:: Data shown

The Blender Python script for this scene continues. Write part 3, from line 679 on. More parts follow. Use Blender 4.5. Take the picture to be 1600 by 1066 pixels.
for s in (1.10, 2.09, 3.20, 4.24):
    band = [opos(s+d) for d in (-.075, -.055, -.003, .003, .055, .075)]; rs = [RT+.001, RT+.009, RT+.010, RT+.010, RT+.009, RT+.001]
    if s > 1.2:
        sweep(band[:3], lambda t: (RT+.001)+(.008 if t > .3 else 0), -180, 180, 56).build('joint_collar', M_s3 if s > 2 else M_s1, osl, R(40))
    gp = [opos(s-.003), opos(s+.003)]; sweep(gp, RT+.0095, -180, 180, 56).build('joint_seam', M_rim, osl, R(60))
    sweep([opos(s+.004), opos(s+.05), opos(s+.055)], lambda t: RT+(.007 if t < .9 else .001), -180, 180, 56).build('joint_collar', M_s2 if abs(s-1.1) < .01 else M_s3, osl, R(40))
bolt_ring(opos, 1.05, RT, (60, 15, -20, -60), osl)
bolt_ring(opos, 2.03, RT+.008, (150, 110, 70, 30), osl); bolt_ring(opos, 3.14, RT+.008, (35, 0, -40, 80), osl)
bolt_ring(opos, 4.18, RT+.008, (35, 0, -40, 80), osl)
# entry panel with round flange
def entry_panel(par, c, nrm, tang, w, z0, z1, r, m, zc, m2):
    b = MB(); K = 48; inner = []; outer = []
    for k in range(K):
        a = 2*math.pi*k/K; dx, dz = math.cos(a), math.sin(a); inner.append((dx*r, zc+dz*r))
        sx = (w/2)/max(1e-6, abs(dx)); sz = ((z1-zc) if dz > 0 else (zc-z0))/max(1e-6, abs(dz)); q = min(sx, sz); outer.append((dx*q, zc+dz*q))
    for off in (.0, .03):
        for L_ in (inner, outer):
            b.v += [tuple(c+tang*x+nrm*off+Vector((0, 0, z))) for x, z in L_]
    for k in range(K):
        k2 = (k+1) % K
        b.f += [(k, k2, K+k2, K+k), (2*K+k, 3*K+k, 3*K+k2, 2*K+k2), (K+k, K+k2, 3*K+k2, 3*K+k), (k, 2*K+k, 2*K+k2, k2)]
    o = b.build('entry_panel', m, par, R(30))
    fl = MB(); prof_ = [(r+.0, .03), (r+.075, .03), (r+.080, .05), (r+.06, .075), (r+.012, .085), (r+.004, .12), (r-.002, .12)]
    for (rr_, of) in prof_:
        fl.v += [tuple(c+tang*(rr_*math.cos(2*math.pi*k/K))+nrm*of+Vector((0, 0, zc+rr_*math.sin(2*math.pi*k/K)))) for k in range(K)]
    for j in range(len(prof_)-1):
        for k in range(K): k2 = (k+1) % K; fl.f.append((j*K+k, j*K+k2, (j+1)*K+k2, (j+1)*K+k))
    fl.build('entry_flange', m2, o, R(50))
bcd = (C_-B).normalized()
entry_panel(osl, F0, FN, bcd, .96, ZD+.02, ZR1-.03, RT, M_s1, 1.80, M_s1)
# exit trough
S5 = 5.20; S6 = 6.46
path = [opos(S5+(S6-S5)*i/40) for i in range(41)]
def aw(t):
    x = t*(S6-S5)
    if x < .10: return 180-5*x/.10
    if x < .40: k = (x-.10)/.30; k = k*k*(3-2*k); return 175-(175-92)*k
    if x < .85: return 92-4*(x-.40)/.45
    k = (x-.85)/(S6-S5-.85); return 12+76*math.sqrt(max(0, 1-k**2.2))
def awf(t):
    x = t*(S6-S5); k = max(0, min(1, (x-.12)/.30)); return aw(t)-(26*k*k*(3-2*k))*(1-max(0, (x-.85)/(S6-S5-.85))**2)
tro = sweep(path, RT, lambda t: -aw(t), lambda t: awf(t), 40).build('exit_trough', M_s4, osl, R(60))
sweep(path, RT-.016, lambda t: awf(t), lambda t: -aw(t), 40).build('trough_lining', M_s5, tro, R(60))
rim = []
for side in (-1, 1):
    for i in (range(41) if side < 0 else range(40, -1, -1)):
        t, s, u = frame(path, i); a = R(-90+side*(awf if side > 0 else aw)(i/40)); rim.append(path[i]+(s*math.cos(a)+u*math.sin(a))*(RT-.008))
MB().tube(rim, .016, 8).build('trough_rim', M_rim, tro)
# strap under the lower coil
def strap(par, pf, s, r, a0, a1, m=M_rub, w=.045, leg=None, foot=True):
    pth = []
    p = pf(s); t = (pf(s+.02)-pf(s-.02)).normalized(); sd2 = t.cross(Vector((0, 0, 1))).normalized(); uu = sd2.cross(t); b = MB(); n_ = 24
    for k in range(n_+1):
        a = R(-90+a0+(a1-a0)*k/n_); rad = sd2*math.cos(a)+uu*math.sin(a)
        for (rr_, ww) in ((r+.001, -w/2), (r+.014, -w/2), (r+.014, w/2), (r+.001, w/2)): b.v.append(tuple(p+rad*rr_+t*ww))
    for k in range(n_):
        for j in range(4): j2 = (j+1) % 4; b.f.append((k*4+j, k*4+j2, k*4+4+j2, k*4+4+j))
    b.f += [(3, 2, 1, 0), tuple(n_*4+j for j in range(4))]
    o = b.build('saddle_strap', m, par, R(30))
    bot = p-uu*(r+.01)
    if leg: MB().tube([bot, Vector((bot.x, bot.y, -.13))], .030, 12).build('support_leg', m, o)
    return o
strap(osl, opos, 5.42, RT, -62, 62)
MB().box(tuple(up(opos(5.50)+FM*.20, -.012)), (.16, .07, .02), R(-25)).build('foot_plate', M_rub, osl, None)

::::

Exercise requirements: Transcribe the data. Leave every line exactly as it is.

Output below:
The Blender Python script for this scene continues. Write part 3, from line 679 on. More parts follow. Use Blender 4.5. Take the picture to be 1600 by 1066 pixels.
for s in (1.10, 2.09, 3.20, 4.24):
    band = [opos(s+d) for d in (-.075, -.055, -.003, .003, .055, .075)]; rs = [RT+.001, RT+.009, RT+.010, RT+.010, RT+.009, RT+.001]
    if s > 1.2:
        sweep(band[:3], lambda t: (RT+.001)+(.008 if t > .3 else 0), -180, 180, 56).build('joint_collar', M_s3 if s > 2 else M_s1, osl, R(40))
    gp = [opos(s-.003), opos(s+.003)]; sweep(gp, RT+.0095, -180, 180, 56).build('joint_seam', M_rim, osl, R(60))
    sweep([opos(s+.004), opos(s+.05), opos(s+.055)], lambda t: RT+(.007 if t < .9 else .001), -180, 180, 56).build('joint_collar', M_s2 if abs(s-1.1) < .01 else M_s3, osl, R(40))
bolt_ring(opos, 1.05, RT, (60, 15, -20, -60), osl)
bolt_ring(opos, 2.03, RT+.008, (150, 110, 70, 30), osl); bolt_ring(opos, 3.14, RT+.008, (35, 0, -40, 80), osl)
bolt_ring(opos, 4.18, RT+.008, (35, 0, -40, 80), osl)
# entry panel with round flange
def entry_panel(par, c, nrm, tang, w, z0, z1, r, m, zc, m2):
    b = MB(); K = 48; inner = []; outer = []
    for k in range(K):
        a = 2*math.pi*k/K; dx, dz = math.cos(a), math.sin(a); inner.append((dx*r, zc+dz*r))
        sx = (w/2)/max(1e-6, abs(dx)); sz = ((z1-zc) if dz > 0 else (zc-z0))/max(1e-6, abs(dz)); q = min(sx, sz); outer.append((dx*q, zc+dz*q))
    for off in (.0, .03):
        for L_ in (inner, outer):
            b.v += [tuple(c+tang*x+nrm*off+Vector((0, 0, z))) for x, z in L_]
    for k in range(K):
        k2 = (k+1) % K
        b.f += [(k, k2, K+k2, K+k), (2*K+k, 3*K+k, 3*K+k2, 2*K+k2), (K+k, K+k2, 3*K+k2, 3*K+k), (k, 2*K+k, 2*K+k2, k2)]
    o = b.build('entry_panel', m, par, R(30))
    fl = MB(); prof_ = [(r+.0, .03), (r+.075, .03), (r+.080, .05), (r+.06, .075), (r+.012, .085), (r+.004, .12), (r-.002, .12)]
    for (rr_, of) in prof_:
        fl.v += [tuple(c+tang*(rr_*math.cos(2*math.pi*k/K))+nrm*of+Vector((0, 0, zc+rr_*math.sin(2*math.pi*k/K)))) for k in range(K)]
    for j in range(len(prof_)-1):
        for k in range(K): k2 = (k+1) % K; fl.f.append((j*K+k, j*K+k2, (j+1)*K+k2, (j+1)*K+k))
    fl.build('entry_flange', m2, o, R(50))
bcd = (C_-B).normalized()
entry_panel(osl, F0, FN, bcd, .96, ZD+.02, ZR1-.03, RT, M_s1, 1.80, M_s1)
# exit trough
S5 = 5.20; S6 = 6.46
path = [opos(S5+(S6-S5)*i/40) for i in range(41)]
def aw(t):
    x = t*(S6-S5)
    if x < .10: return 180-5*x/.10
    if x < .40: k = (x-.10)/.30; k = k*k*(3-2*k); return 175-(175-92)*k
    if x < .85: return 92-4*(x-.40)/.45
    k = (x-.85)/(S6-S5-.85); return 12+76*math.sqrt(max(0, 1-k**2.2))
def awf(t):
    x = t*(S6-S5); k = max(0, min(1, (x-.12)/.30)); return aw(t)-(26*k*k*(3-2*k))*(1-max(0, (x-.85)/(S6-S5-.85))**2)
tro = sweep(path, RT, lambda t: -aw(t), lambda t: awf(t), 40).build('exit_trough', M_s4, osl, R(60))
sweep(path, RT-.016, lambda t: awf(t), lambda t: -aw(t), 40).build('trough_lining', M_s5, tro, R(60))
rim = []
for side in (-1, 1):
    for i in (range(41) if side < 0 else range(40, -1, -1)):
        t, s, u = frame(path, i); a = R(-90+side*(awf if side > 0 else aw)(i/40)); rim.append(path[i]+(s*math.cos(a)+u*math.sin(a))*(RT-.008))
MB().tube(rim, .016, 8).build('trough_rim', M_rim, tro)
# strap under the lower coil
def strap(par, pf, s, r, a0, a1, m=M_rub, w=.045, leg=None, foot=True):
    pth = []
    p = pf(s); t = (pf(s+.02)-pf(s-.02)).normalized(); sd2 = t.cross(Vector((0, 0, 1))).normalized(); uu = sd2.cross(t); b = MB(); n_ = 24
    for k in range(n_+1):
        a = R(-90+a0+(a1-a0)*k/n_); rad = sd2*math.cos(a)+uu*math.sin(a)
        for (rr_, ww) in ((r+.001, -w/2), (r+.014, -w/2), (r+.014, w/2), (r+.001, w/2)): b.v.append(tuple(p+rad*rr_+t*ww))
    for k in range(n_):
        for j in range(4): j2 = (j+1) % 4; b.f.append((k*4+j, k*4+j2, k*4+4+j2, k*4+4+j))
    b.f += [(3, 2, 1, 0), tuple(n_*4+j for j in range(4))]
    o = b.build('saddle_strap', m, par, R(30))
    bot = p-uu*(r+.01)
    if leg: MB().tube([bot, Vector((bot.x, bot.y, -.13))], .030, 12).build('support_leg', m, o)
    return o
strap(osl, opos, 5.42, RT, -62, 62)
MB().box(tuple(up(opos(5.50)+FM*.20, -.012)), (.16, .07, .02), R(-25)).build('foot_plate', M_rub, osl, None)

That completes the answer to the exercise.